アバウトでも構いません。が、大幅に超えていると、一気に運びずらくなります。
鞄を肩掛けにした経験は誰でもあると思います。
その肩掛け鞄が縦にとても長ったらどうですか?
歩きづらいですよね、きっと。
肩掛けですので、運ぶ際の自転車は肩ひもの分、肩より下がります。
それでも胴の長さと同じであれば、膝上でおさまると思います。
(イメージ図①)
✓折り畳んだ際の自転車の幅と、自身の肩のあたりから肘のあたりまでの長さが(ほぼ)同じかそれ以下であることを確認。
アバウトでも構いません。が、大幅に超えていると、担いだ状態で自転車を抑えるのがキツイです。折り畳み自転車は車種により、タイヤサイズによりここ注意です。
(イメージ図②)
イメージ図②は縦入れの為、「なんか運びにくそう感」が強調されていますが、
そこを割り引いてみても…
担いだ自転車のサイズがひざ下まであり、かつ抑え込みずらい場合、歩行が苦痛な事が容易に想像出来ると思います。
折り畳み自転車を容易に輪行しようと思えば、まずはこの2点は絶対に抑えるべきです。特にそこまで体力のないパートナーと輪行するのであればなおさらです。
上記2点を抑えた上で細かな詰めに入っていきます。
✓輪行時に持って行くであろう鞄を背負って実際に自転車を入れた輪行袋を背負ってみる。
これも大事です。
輪行袋の紹介はあくまで商品の紹介です。
使い方の紹介です。
運ぶ際の操作感、装着感の紹介ではありません。
例えば大きめのメッセンジャーバックなんかだと、背中の幅よりバックの幅が広いです。そうなると輪行袋との接触は避けられず、(場合により輪行袋を抑える妨げとなり)歩く際の邪魔にしかなりません。
横に担いだ自転車の自分より前の部分が、イメージ図③の赤い矢印の方向に、自分のほうに入り込んでくるイメージですね。分かりにくくてすみません。m(__)m
イメージ図③
※逆に肩幅、背中の幅にあった鞄だと、輪行袋に入れた自転車を支える面が大きくなり楽になる場合もありますよ。
※試乗車があるお店であれば問題なく輪行袋に入れて担がせてくれるでしょう。

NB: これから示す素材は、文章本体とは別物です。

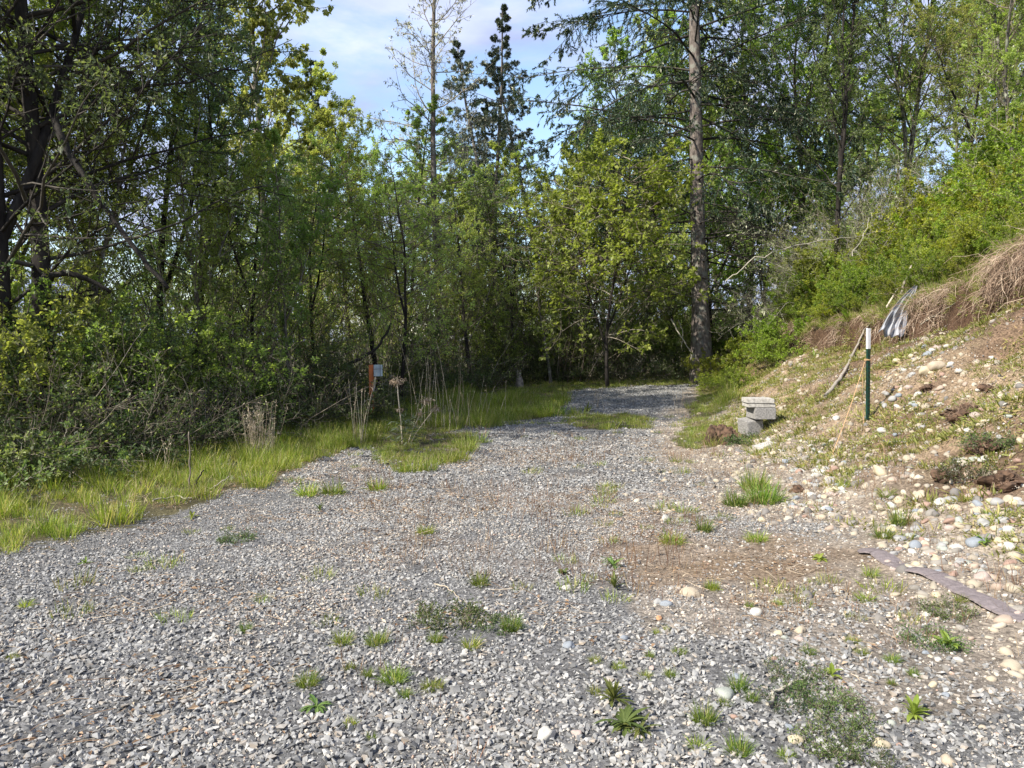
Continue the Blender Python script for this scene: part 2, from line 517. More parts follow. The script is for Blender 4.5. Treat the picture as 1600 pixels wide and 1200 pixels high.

ただしあくまでお店の好意です。事前の確認は絶対に忘れすに。
考えて、選んで、最終的に担いでみて違和感なければその”輪行”という行為から逆算して考えた車種選択は正解という事です。
逆に最終的に担いでみて違和感あれば、その”輪行”という行為から逆算して考えた車種選択は不正解という事です。
もちろん不正解であっても、その車種に何か惹かれるものがあれば優先順位を変えていいと思います。あくまで”輪行という行為”を優先するのであれば、一からやり直しです…。
少し話はそれます。
✓車体重量はさして重要ではありません。
担いで違和感がない、という事は重さは自身の想定内であったという事です。軽さは正義、という考えもあります。しかしそれに拘り、カタログスペックで数値から見る先入観を持つ必要性はありません。
よく、展開している状態でサドルとハンドル部分をつかんで持ち上げ「軽いですね」という行為を見ますが、持ち方、運び方が変われば感じる重量感も異なります。運びやすければそこまで重量感を感じるものではありません。
✓20インチが入る肩掛け輪行袋は事前に用意しておきましょう。
”輪行”から車種を選ぶ場合、これだけはデメリットとなり得ます。
折り畳んだ車体と体とのフィッティングを試す以上、なくてはどうしようもありません。安いので構いません。中古で構いません。用意しておきましょう。
試乗車があるお店であればお試し輪行袋がある可能性もあります。確認してみましょう。
箇条書きで書けばこれだけですが、出来る限り細かく書いたつもりです。
どのメーカー、どの車種を買っていいかわからない、でも何となく楽しそう!欲しい!そんなときは敢えて視点を変えて検討するもの良いかもしれません。
こんな選び方が出来るのも折り畳み自転車の楽しみの一つです。
(例えばロードバイクを購入する際に、輪行を最初に考える人はまずいません)
ディープな折り畳み自転車沼への第一歩となれば幸いです。